The Pros and Cons of Social Media

Most of the news stories featuring social media focus on the negatives, but surely there are benefits too? Here you can find out all you need to know to make your own mind up with our Social Media Pros and Cons list:

 

PROS

 

  • School Work

Social media has surprising benefits when it comes to school work! Through the likes of Facebook, students can create groups and collaborate on team projects, share and edit documents, and discuss homework. Social media also offers the benefit of being able to communicate instantly, enabling the immediate asking and answering of schoolwork questions and easy communication regarding unplanned events such as snow days.

  • Friendships and social life

Social media acts as an extension and strengthener of real world friendships and can even be the means to create new friendships. Social media enables children to be continuously connected and makes planning events and activities far easier than chasing people in person. Additionally, the capability to communicate via the internet may provide a more comfortable means of communication for shy or socially awkward teenagers than meeting face-to-face to help them build more friendships and boost their self-esteem.

  • Hobbies and Interests

The infinite online network that social media provides means that even teens with unusual interests or hobbies that cannot usually find groups in or after school have a place to share their enthusiasm on social media.

  • Social support

Social media can act as a platform to provide support to children and teens with disabilities or social challenges. Communicating with peers that have similar problems on social media, for example through Facebook groups or Twitter Parties, can help them build a social circle for them to give and receive support.

 

 

CONS

 

  • Distraction from school work

Despite the benefits that social media provide for schoolwork, sites including Facebook, Twitter, and Instagram can act as a major distraction in class, and when they ought to be doing homework.

  • Cyberbullying

Although bullying existed far before social media, the internet does make it harder to escape from taunts and teases, and it can create more perceived distance between the perpetrator and the victim. Bullying is harder to identify when it occurs online (cyberbullying) and detecting it requires parents to be actively aware of what is going on when their child is using social media. You can start monitoring your child’s online activity easily here.

  • Online Predators

While cyberbullying is much more prevalent than harassment by adult predators, it is still a risk of using social media. Encourage your child to keep their profiles private and only connect with people they know. 

  • Access to inappropriate content

Social media opens up access to inappropriate content published by friends and even through adverts. If your child is lying about their age on social media, they may be seeing age-inappropriate ads such as for adult dating apps, alcohol, and gambling. Online Them flags up when your child lies about their age on social media.

  • Less face-to-face interaction with family and friends

A study has found that in the year 2000, 8% of families reported spending less time with each other than in the previous year, however, this proportion increased to 32% in a 2011 follow-up study, in which one third of participants reported that the reason for this drop in communication was due to family members texting or using social media during family gatherings. 

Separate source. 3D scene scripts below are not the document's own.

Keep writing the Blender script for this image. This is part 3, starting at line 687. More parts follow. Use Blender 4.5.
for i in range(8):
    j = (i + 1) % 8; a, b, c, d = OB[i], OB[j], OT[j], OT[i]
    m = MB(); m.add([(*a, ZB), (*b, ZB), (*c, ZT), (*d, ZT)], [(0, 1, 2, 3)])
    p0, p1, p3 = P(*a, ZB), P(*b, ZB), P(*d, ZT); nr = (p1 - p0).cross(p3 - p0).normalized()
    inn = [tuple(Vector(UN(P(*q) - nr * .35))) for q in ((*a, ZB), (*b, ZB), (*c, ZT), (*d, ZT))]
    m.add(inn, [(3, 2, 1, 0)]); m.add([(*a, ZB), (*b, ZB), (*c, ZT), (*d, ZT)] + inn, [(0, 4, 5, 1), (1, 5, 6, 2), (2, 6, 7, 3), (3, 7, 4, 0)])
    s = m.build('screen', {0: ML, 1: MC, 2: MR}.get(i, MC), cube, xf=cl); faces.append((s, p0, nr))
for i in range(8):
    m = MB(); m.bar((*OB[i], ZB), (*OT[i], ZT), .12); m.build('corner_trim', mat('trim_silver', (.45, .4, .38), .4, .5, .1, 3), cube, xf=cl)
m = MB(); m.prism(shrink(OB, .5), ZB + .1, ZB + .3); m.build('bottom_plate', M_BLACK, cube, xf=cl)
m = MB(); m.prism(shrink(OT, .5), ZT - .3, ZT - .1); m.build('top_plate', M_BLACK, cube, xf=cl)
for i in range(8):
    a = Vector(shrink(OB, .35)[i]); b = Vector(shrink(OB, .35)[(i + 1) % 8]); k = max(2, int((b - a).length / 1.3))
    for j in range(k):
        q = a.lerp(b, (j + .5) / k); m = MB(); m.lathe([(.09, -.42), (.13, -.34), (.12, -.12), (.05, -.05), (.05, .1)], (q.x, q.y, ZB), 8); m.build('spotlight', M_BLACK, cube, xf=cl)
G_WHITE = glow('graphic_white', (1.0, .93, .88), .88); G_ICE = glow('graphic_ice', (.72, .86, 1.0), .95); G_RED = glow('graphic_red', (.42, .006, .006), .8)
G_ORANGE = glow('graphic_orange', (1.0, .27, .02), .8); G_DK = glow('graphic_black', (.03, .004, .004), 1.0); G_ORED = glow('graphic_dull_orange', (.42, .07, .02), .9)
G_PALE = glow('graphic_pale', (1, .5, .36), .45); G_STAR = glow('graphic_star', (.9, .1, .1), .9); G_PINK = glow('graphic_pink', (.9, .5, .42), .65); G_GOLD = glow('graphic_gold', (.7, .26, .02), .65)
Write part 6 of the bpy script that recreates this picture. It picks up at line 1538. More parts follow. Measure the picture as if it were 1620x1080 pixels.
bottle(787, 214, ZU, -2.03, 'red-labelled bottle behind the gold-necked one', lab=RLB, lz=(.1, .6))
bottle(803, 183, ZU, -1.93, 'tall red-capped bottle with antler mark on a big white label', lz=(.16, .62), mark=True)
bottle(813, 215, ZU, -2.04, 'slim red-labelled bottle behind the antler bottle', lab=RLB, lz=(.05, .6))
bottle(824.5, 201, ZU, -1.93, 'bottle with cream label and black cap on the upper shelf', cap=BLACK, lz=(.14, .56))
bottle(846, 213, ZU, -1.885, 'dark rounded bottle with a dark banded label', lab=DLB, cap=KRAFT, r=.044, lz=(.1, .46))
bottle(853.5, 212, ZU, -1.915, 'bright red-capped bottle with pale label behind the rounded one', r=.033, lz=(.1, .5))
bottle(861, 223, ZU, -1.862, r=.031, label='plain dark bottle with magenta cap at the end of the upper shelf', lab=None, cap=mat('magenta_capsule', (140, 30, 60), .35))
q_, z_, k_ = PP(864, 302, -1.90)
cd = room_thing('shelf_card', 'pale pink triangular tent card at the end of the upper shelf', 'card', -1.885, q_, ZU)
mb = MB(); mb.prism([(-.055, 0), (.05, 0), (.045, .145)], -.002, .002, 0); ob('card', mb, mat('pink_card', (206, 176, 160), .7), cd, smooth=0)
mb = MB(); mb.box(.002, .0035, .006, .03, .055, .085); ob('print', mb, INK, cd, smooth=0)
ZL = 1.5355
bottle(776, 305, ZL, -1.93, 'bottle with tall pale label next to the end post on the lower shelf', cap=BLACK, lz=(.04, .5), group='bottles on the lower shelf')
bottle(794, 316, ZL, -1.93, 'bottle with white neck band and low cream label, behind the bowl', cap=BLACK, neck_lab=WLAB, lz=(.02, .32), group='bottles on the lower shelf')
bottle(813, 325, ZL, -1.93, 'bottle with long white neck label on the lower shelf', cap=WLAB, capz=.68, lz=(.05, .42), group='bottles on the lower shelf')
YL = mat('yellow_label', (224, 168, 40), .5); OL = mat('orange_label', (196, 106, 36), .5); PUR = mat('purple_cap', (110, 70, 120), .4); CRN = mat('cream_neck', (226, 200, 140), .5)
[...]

  • Misinformation and false or inaccurate news stories are widely accessible and widely believed

Approximately 28% of the news people read is from social media. It is far harder to identify the source of a news story via social media and therefore it is difficult to verify its authority. Your child may not understand the difference between an article shared by the BBC and an article shared by a satirical blog. Many people believe rumours to be true purely because it is on the web, and this can lead to false beliefs and the further spreading of inaccurate ‘news’.